Na prática, isso significa que cada estado pode interpretar e aplicar as normas de maneira diferente, gerando insegurança jurídica e dificuldades no acompanhamento das estatísticas e no controle da qualidade.
Esse ponto dialoga diretamente com o que o Portal do Trânsito tem abordado em reportagens recentes: a fragmentação regulatória pode comprometer a própria lógica do Sistema Nacional de Trânsito, estruturado para garantir uniformidade e coerência entre as normas e procedimentos adotados em todo o país.
Reconhecimento ao modelo atual e alerta contra retrocessos
Curiosamente — e de forma rara em documentos desse tipo — o ofício reconhece abertamente que a legislação brasileira é referência internacional por equilibrar educação, engenharia e fiscalização. Esse reconhecimento reforça um ponto já levantado por especialistas: o Brasil conseguiu construir, ao longo de décadas, um modelo consistente, testado e reconhecido tecnicamente.
A preocupação, portanto, não é com mudanças em si, mas com a forma apressada e pouco estruturada como elas estão sendo propostas.
AICEFOV sugere debate amplo e oferece cooperação técnica
Como solução, a AICEFOV recomenda:
debate amplo, envolvendo especialistas, entidades de trânsito, instituições acadêmicas e representantes dos CFCs;
planejamento cuidadoso, com prazos realistas para qualquer transição;
implementação uniforme e segura, respeitando a diversidade regional, mas preservando padrões nacionais.

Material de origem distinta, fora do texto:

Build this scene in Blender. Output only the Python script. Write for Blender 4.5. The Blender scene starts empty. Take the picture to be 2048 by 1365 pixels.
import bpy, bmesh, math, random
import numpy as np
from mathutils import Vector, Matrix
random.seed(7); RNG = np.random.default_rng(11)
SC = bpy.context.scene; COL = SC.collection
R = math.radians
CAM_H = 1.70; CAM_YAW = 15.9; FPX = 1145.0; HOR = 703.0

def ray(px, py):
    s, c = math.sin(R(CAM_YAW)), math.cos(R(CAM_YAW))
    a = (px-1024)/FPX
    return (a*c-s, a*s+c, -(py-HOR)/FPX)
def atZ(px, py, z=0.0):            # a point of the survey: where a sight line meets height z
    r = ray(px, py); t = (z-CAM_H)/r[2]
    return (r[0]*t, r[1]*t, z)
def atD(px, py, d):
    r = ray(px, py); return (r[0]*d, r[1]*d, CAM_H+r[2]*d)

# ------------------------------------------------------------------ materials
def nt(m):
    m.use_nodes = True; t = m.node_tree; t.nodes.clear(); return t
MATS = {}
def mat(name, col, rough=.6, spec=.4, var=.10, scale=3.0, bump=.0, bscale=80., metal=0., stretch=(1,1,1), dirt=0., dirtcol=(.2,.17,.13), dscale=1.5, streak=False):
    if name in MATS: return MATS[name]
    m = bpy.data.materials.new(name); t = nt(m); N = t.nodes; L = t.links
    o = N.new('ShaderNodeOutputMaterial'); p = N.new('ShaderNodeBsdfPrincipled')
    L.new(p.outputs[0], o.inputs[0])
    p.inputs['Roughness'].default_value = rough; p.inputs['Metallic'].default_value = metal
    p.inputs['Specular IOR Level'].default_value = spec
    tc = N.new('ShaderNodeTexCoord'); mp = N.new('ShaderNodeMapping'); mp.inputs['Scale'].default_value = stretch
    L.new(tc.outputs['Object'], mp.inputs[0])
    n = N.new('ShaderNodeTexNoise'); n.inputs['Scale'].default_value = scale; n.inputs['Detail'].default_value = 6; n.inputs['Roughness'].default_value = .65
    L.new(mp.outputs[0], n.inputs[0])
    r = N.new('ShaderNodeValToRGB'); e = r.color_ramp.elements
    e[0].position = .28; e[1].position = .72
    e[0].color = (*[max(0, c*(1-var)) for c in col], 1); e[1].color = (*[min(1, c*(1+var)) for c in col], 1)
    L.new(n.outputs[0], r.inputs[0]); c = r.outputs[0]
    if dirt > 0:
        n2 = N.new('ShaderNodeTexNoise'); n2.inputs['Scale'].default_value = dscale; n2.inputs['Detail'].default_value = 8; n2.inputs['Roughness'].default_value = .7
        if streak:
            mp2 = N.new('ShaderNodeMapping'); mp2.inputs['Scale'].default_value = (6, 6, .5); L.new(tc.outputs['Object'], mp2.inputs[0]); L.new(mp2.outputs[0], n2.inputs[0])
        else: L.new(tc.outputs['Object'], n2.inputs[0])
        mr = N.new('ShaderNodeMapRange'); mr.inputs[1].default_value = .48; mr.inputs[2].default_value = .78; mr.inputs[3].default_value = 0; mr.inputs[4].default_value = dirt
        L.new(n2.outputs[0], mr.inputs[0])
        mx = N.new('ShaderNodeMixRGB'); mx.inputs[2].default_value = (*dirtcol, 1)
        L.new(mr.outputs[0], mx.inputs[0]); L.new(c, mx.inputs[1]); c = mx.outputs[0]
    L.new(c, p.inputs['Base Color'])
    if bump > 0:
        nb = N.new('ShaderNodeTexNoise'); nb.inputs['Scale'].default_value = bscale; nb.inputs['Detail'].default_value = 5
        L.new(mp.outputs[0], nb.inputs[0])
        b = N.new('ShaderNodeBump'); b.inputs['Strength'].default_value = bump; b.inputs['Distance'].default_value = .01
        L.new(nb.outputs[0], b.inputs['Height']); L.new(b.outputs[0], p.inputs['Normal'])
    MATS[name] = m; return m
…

O ofício é assinado pelo presidente da associação, Enrique Lorca Sánchez, que também coloca a entidade à disposição para colaborar tecnicamente com o Brasil, oferecendo experiências assim como boas práticas adotadas pelos países ibero-americanos.
Um debate em curso — e que está longe de terminar
A manifestação da AICEFOV se soma à série de posicionamentos que têm surgido desde que o governo federal iniciou o debate sobre a flexibilização do processo de obtenção da CNH. Como o Portal do Trânsito vem acompanhando, esse é um dos temas mais sensíveis da agenda atual de mobilidade e segurança viária. Além disso, representa um divisor de águas para o futuro das autoescolas e para o próprio modelo de formação de condutores no país.
Enquanto o Ministério dos Transportes analisa as contribuições recebidas na consulta pública, cresce a expectativa para saber qual será o rumo escolhido pelo governo — e se ele estará alinhado ao que décadas de pesquisas, estatísticas e boas práticas recomendam.